England Hidalgo, Gran Oriente Filipino, 2020
San Francisco’s Yerba Buena Center for the Arts opens “Makibaka: A Living Legacy,” an exhibit honoring Manilatown and the International Hotel struggle, connecting Filipino American history with today’s fight against displacement.
SAN FRANCISCO — The story of Manilatown and the historic fight to save the International Hotel is once again in the spotlight through a major new art exhibit at the Yerba Buena Center for the Arts (YBCA).
Titled “Makibaka: A Living Legacy,” the exhibition opened on August 1 and runs through January 4, 2026. Organized in collaboration with the cultural district SOMA Pilipinas, the show brings together more than 20 Filipino American artists to honor the legacy of activism, displacement, and community resilience tied to San Francisco’s lost Filipino enclave.
Remembering a community erased
For decades, Manilatown thrived along Kearny and Jackson Streets, home to thousands of Filipino immigrants, workers, and families. By the 1960s, however, urban renewal and financial district expansion began eroding the neighborhood. The nine-year struggle to defend the International Hotel (I-Hotel), where many elderly Filipino tenants lived, became a flashpoint. The residents’ eventual eviction in 1977 and the building’s demolition in 1979 symbolized not only the physical loss of a community but also the erasure of immigrant history from the city’s landscape.

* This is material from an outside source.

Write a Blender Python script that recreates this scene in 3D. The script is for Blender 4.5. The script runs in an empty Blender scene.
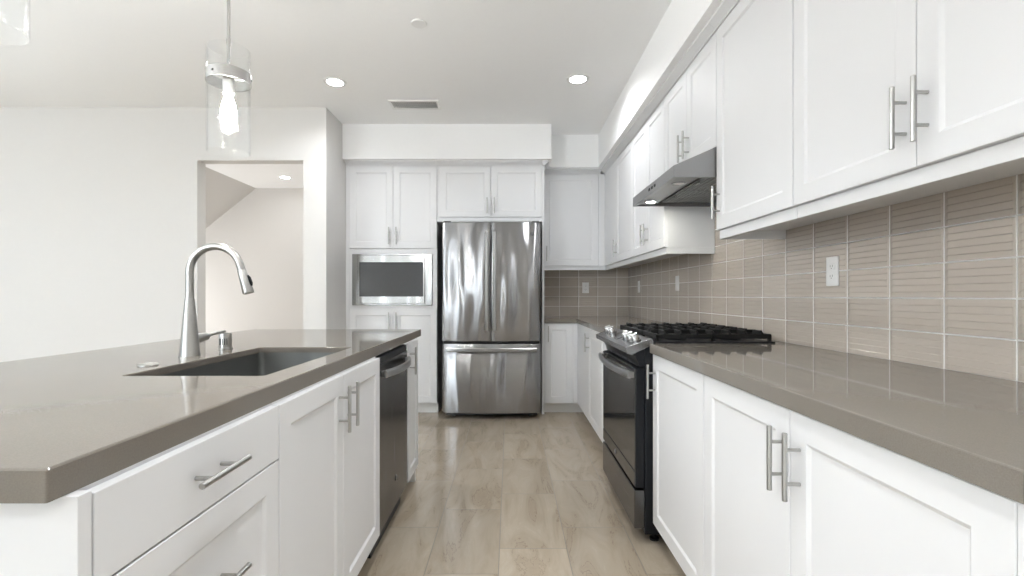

A living archive of art and memory
The YBCA exhibit does not just memorialize the past — it animates it. Works range from large-scale installations and archival photographs to fabric art, sculpture, and protest posters. Coverage of the show notes objects such as a brick from the original International Hotel, alongside immersive pieces like a steel-colored checkerboard floor and an orange-and-cyan staircase referencing the Filipino Education Center.
Artists like Kimberly Acebo Arteche highlight the often overlooked roles of Filipina activists in the I-Hotel movement, while others use color, texture, and sound to recreate the urgency of collective struggle. KQED wrote that walking through the show “feels like flipping a breathing scrapbook” — a reminder that these histories are lived, not frozen.
Makibaka: fight and continuity
Makibaka means “to fight” in Tagalog, and the exhibit’s title underlines the ongoing nature of the struggle. Beyond revisiting a painful chapter in San Francisco history, the show connects those events to present-day issues of housing rights, gentrification, immigrant labor, and elder care.
For YBCA and SOMA Pilipinas, the goal is not only to preserve memory but also to center community voices in shaping the city’s cultural future. By foregrounding resilience and solidarity, the exhibition calls on visitors to see Manilatown’s legacy as a living force rather than a closed book.
A legacy that endures
The I-Hotel may be gone, but the spirit of the Manongs, their allies, and the generations that followed continues to resonate. “Makibaka: A Living Legacy” offers a platform for remembrance and renewal, affirming that Filipino Americans remain integral to San Francisco’s cultural identity.
The exhibit is open to the public at Yerba Buena Center for the Arts, 701 Mission Street, through January 4, 2026.